Centra Tilba was hot and humid as I stopped for tea and scones at Eumm-tea. The town was alive with people as I searched the Tilba Woodturning Gallery for a gift for my parents 50th wedding anniversary; the reason for this trip to the mountains.  The gift secured, it was onwards to Jindabyne, via the twists and turns of Brown Mountain. At Nimmitabel, I detoured from my usual route through Cooma, taking Springfield Road through Dalgety to Jindabyne. This route is quite deserted with fast gravel roads and sheep being herded. The gravel was compact and the roads relatively straight meaning you could travel at 100km/h with reasonable confidence; unlike the loose gravel that can be found in some of the mountain areas. While not quite as good as the Cooma route, it was nevertheless a great experience taking the road less travelled.

The next day was a lovely affair, celebrating my parents 50th wedding anniversary. This is a great achievement and one I hope to emulate; although being 78 years old as I will have to be, can be put off for a while. A good breakfasted at the Parc Cafe next to the National Park’s office set the stage for our hike from Thredbo to Kosciuszko.
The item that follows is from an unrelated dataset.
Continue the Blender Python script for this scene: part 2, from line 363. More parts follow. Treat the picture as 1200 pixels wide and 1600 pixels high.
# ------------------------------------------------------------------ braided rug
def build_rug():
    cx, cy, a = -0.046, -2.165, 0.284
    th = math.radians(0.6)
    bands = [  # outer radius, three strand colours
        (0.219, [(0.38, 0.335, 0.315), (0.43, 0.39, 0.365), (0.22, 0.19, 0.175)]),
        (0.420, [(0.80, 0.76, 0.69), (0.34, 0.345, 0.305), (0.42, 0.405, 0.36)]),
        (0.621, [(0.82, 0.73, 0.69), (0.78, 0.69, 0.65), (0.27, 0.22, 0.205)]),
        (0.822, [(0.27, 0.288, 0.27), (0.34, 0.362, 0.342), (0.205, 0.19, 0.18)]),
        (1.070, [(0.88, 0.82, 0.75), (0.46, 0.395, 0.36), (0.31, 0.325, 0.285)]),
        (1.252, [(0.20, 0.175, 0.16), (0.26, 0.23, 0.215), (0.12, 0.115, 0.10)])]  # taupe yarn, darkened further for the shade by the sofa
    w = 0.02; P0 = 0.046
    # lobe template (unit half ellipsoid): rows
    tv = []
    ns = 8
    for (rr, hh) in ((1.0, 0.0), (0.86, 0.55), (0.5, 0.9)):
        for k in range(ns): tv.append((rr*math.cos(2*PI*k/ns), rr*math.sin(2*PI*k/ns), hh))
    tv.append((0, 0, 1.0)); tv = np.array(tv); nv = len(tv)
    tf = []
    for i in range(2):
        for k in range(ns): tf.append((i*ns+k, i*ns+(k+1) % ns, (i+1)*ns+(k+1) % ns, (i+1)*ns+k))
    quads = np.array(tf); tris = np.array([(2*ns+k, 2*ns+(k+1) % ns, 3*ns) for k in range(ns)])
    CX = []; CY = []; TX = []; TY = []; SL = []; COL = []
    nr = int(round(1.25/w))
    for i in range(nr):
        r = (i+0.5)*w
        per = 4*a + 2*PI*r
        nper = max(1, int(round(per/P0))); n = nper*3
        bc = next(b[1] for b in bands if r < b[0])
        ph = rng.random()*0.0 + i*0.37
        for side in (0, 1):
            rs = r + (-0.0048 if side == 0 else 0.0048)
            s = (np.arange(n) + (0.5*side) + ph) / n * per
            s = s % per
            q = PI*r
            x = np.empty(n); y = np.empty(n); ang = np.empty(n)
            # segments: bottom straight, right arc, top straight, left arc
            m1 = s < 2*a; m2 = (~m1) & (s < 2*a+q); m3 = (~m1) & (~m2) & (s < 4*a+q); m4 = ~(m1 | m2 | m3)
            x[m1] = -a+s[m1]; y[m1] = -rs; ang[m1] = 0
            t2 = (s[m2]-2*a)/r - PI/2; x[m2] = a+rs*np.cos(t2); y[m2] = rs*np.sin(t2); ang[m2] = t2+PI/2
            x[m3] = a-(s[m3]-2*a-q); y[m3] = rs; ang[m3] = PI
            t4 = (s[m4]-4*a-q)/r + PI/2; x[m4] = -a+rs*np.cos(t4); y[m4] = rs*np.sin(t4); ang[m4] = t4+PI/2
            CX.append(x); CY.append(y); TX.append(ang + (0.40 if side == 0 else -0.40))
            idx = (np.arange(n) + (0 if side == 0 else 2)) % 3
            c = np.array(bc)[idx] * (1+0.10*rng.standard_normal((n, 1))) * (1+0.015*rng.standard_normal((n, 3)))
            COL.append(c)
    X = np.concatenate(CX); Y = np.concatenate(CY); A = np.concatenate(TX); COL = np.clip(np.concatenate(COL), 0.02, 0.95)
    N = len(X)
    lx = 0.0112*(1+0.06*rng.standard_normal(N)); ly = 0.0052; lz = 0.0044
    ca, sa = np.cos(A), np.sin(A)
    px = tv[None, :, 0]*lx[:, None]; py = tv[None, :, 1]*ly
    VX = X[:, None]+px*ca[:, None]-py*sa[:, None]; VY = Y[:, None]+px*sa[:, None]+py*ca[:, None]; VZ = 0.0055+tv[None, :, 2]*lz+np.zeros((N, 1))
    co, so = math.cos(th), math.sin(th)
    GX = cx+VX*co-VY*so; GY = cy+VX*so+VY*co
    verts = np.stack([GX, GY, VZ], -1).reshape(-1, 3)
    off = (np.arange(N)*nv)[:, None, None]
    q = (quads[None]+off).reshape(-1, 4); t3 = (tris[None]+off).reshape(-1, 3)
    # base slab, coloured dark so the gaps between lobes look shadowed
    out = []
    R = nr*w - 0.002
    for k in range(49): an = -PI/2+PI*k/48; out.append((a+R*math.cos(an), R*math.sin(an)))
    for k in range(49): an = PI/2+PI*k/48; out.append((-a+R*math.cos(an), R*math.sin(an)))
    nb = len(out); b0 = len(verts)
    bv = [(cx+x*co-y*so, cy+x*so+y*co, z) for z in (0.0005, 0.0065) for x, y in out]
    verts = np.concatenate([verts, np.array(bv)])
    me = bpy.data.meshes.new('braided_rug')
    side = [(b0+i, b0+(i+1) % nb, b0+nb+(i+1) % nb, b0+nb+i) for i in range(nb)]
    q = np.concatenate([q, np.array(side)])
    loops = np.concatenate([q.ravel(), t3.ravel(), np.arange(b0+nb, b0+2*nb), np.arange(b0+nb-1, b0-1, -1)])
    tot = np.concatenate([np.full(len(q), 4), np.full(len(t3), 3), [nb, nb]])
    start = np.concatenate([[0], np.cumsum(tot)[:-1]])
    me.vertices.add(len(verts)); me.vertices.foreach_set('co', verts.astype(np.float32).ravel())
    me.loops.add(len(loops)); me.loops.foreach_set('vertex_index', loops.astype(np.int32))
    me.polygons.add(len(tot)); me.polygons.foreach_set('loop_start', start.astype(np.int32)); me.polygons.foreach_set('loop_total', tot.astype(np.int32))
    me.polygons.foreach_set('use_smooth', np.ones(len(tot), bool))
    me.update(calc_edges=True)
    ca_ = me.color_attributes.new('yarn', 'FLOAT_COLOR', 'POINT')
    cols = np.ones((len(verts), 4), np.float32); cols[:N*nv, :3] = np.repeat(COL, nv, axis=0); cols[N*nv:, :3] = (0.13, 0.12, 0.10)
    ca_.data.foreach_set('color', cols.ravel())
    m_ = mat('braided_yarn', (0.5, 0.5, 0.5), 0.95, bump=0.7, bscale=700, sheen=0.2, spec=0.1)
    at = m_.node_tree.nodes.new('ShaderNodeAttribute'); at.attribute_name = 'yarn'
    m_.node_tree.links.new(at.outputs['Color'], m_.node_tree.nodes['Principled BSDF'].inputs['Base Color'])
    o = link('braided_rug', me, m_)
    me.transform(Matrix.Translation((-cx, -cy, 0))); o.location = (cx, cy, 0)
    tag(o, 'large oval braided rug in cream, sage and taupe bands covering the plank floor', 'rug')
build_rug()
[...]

Pleasingly, the previous nights’ storm had largely eliminated the smoke haze leaving a clear, windy day for the return trek from the Thredbo chair lift to the summit. Thredbo is easily accessible from Jindabyne, being only 30 minutes along the Alpine Way. The walk is moderately hard, with raised decking most of the way to protect the environment from erosion. Taking around four hours, it is a great summer walk and is so different from the mountain when it is covered in snow.

Saying our goodbyes the next morning, it was cold and overcast as I rode out of Jindabyne. Taking the Snowy Mountains Highway to Tumut, the initial section was completed in watery sunshine before a deep mist overtook the entire mountain. This section had visibility down to 3-5 metres, being both a glorious and worrying sight. Dead kangaroos littered the road and it looked like a place bikers should not be at that time. Pushing on with care, the mist cleared as I neared the town of Adaminaby; home to the Big Trout. Created by artist Andy Lomnici in1969 and then restored in 2010, you have to love this about Regional Australia. There are many of this kind of enormous flora and fauna including bananas, pineapples, sheep and the Big Prawn in Ballina.

After warming up at the cafe and taking photos of the Big Trout, I rode on and the next 130km to Tumut was absolute bliss. The sun broke through the clouds, burning off the remainder of the mist and elevating the temperature to mid-twenties. This is an area of fast winding roads mixed with sharp hairpin turns as I rode through Kosciuszko National Park. Along the road, there are many signs warning drivers of wildlife ahead; everything from kangaroos to wombats to wild horses. The latter I did, in fact see as there was a young horse standing right on the road.

Stopping at Tumut, I filled up on petrol, food and caffeine, fortifying myself for several hours of freeway riding that would be necessary to get me back to Sydney in time. Once again, this was a great trip, as I enjoyed the variety of riding conditions, people I meet along the way and the celebration of my parents’ wedding anniversary.